The Darklights
Michaelbrent Collings
Michaelbrent Collings
June 5, 2017
Reviewed by Marvin P. Vernon
The life of a professional mass murderer can get complicated.
Gerrold is a Fixit. He is the utmost in problem solvers for The Company. The Company is the most powerful organization in the universe with only one real goal: to be profitable. If anyone gets in their way, they send a Fixit to resolve the issue in the most extreme way imaginable. Thousands of lives and entire planets have been destroyed by Fixits. It is Gerrold’s job and he does it better than any Fixit in history. The only real emotional attachments he has are his wife, his children, and his work partner, Alan. Those attachments are about to fall apart.
TF-653 is a planet that is in the process of being terraformed. The planet has something about it that is impossible by any known physical means. The crew of the terraforming station has disappeared and all communication has been lost. It is up to Gerrold to go to the planet, find out what happened, repair the problem, and destroy whatever is getting in the way of The Company’s goals. For Gerrold, the path of getting there and being there ends up to be the ultimate nightmare.

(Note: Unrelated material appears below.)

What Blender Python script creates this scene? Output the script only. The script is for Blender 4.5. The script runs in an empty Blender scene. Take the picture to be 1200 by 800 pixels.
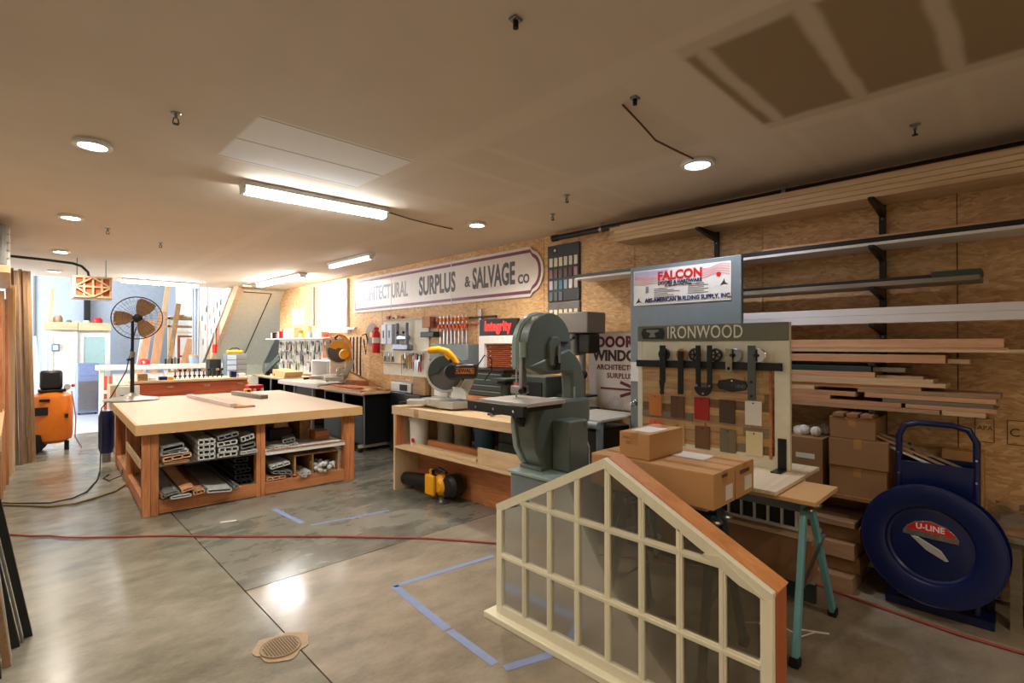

The Darklights is a science fiction horror novel. The world that Michelbrent Collings has set up is fairly horrific to begin with. It is an extreme dystopia where profit to The Company is the only goal and the people are expendable if they get in the way of that goal. Fixits are the ultimate hitmen, so powerful and invulnerable that they can take whatever they want and kill whoever they want yet are totally subservient to the Company. We are repulsed by Gerrold, yet it is to the author’s strength that we begin to feel for him if not understand him, even as he takes actions that seem extreme for the offense in both professional and personal matters. The author does an interesting sleight of hand in presenting two alternating first-person narratives both from Gerrold’s perspective, one titled “Then” and the other “Now.” “Now” gives us the narration of what is happening on Gerrold’s mission to the terraform station. “Then” tells us about his past and the events leading to the mission. They move seamlessly, helped by a clever ploy where the last sentence of one narrative chapter flows into the first sentence of the next narrative chapter. It’s a neat little trick that not only moves the action effortlessly but feels like the ebb and flow of the narrator’s mind as he battles with past and present.
Collings effortlessly blends his science fiction and horror elements but there is also a Lovecraftian feel that becomes evident as we learn more about the phenomena on the planet. This is one of those books that it is best to not give away too much, but one of the ways it works is that the author has already created a horror of a universe due to the human element, only to heighten that horror with a little Lovecraftian supernatural. What really makes this work though is the character of Gerrold. Whether we can become involved in the plot turns on whether we can get into the emotions of a murderous monster and the author manages to pull that off. We may not like him but we understand the twisted emotions and actions that lead to the climax of this roller coaster novel.
The Darklights does both the science fiction and horror elements well. The ending is a bit wild but makes sense in Collings’ strange universe. If one is looking for a tense read of science fiction darkness, this should be first on your to-read list.